Until recently, I believed there was an advantage in presenting the counterpoint. In most cases, this is completely wrong. The nature of humans is to work to their own self-interest. Because of this, most people use an argument as a gambit to muddy the waters of an issue and then act the same way they had intended before the debate began. All the conversations accomplish is to declare the opposition. You are exposing your own perspective. This is rarely to your own benefit.
Google defines an argument as:
   1.an exchange of diverging or opposite views, typically a heated or angry one.
   2.a reason or set of reasons given with the aim of persuading others that an action or idea is right or wrong.
When you are trying to accomplish a goal, why would you spend effort on anyone with opposing views? Instead, when someone states their opposition unless their authority over you dictates otherwise, it saves time and effort to simply ignore them, If the opposition has sufficient authority over you it is likely better to either abandon your position or forge ahead and ask forgiveness rather than permission. By doing this, you will prove that you were either right or wrong with a supreme economy of words. Either way, you save showing the disrespect of stating or repeating your opinion and the reasons you think it is correct.

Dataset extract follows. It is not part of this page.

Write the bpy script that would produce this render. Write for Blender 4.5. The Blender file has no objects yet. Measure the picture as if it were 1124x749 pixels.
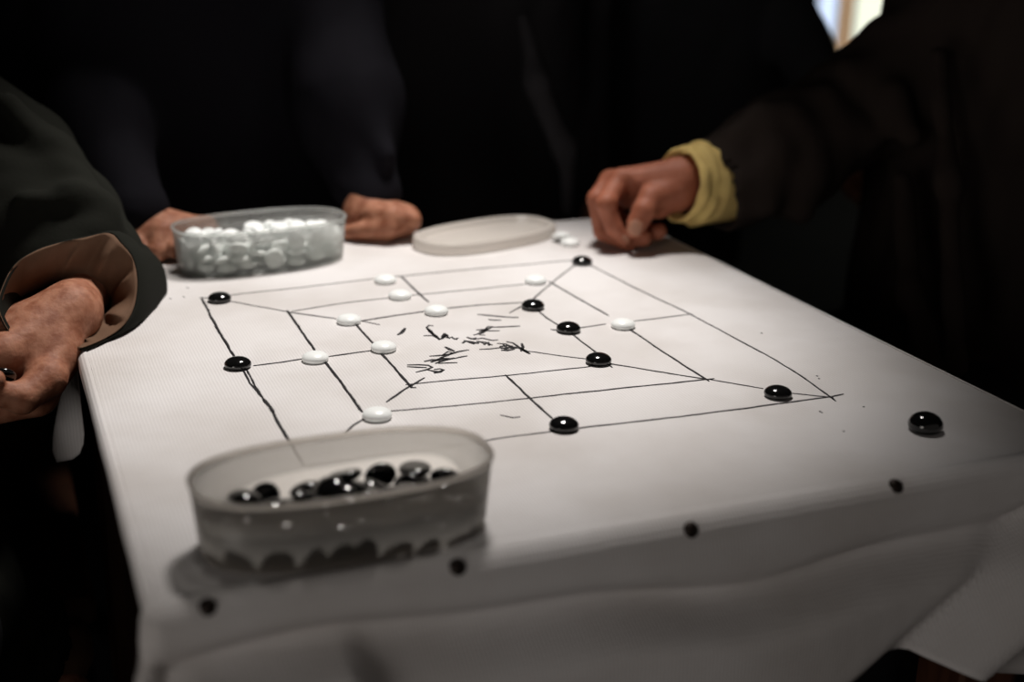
import bpy, math, random
import numpy as np
from mathutils import Matrix, Vector, Euler

# ---------------------------------------------------------------- camera, world, lights
SC = bpy.context.scene
COL = SC.collection
T = 0.75                      # table top height
W, H = 1124, 749
FPX = 1430.0
CAM = np.array([-0.3931, -1.0404, T + 0.3763])
YAW, PITCH, ROLL = 0.3908, 0.3265, 0.021
FW = np.array([math.sin(YAW)*math.cos(PITCH), math.cos(YAW)*math.cos(PITCH), -math.sin(PITCH)])
_r = np.array([math.cos(YAW), -math.sin(YAW), 0.0]); _u = np.cross(_r, FW)
RT = _r*math.cos(ROLL) + _u*math.sin(ROLL)
UP = -_r*math.sin(ROLL) + _u*math.cos(ROLL)

cd = bpy.data.cameras.new('camera'); cam = bpy.data.objects.new('camera', cd); COL.objects.link(cam)
cd.sensor_width = 36.0; cd.lens = FPX/W*36.0; cd.clip_start = 0.05
cam.matrix_world = Matrix(((RT[0], UP[0], -FW[0], CAM[0]), (RT[1], UP[1], -FW[1], CAM[1]),
                           (RT[2], UP[2], -FW[2], CAM[2]), (0, 0, 0, 1)))
cd.dof.use_dof = True; cd.dof.focus_distance = 1.10; cd.dof.aperture_fstop = 2.7
SC.camera = cam

wd = bpy.data.worlds.new('world'); SC.world = wd; wd.use_nodes = True
wd.node_tree.nodes['Background'].inputs[0].default_value = (1.0, 0.90, 0.83, 1)
wd.node_tree.nodes['Background'].inputs[1].default_value = 0.085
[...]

Being right is normally a matter of showing rather than telling. If you are in the position of advising someone of the misstep they are about to make, it is often better to stand back and allow the mistake to come to pass than causing a breach of courtesy in arguing something the other person has already made their mind up to. Your actions will prove out right in their own time. If you fail, saving the argument prevents the righteous party from having the ability to say," I told you so." No one enjoys that.
An interesting side effect of this discovery is that argument does have one purpose. It can so completely cloud an issue with divisiveness and emotion that the event or idea you are opposing may never actually come to pass. You can tie up your opponent's efforts and time so thoroughly that they are too mentally, emotionally, or even physically exhausted to put in the effort required to see things through to the end. An argument used this way isn't truly about the wordplay. It is about strategic application of force.
Since this epiphany, I find myself much less tired. I am not involved in any needless conversation. I am not defending my plans against those that disagree. This extra energy allows me to get more done. This is the best argument against arguing.
Incidentally, this is Rule #18.
Unless it is for entertainment or distraction, do not argue.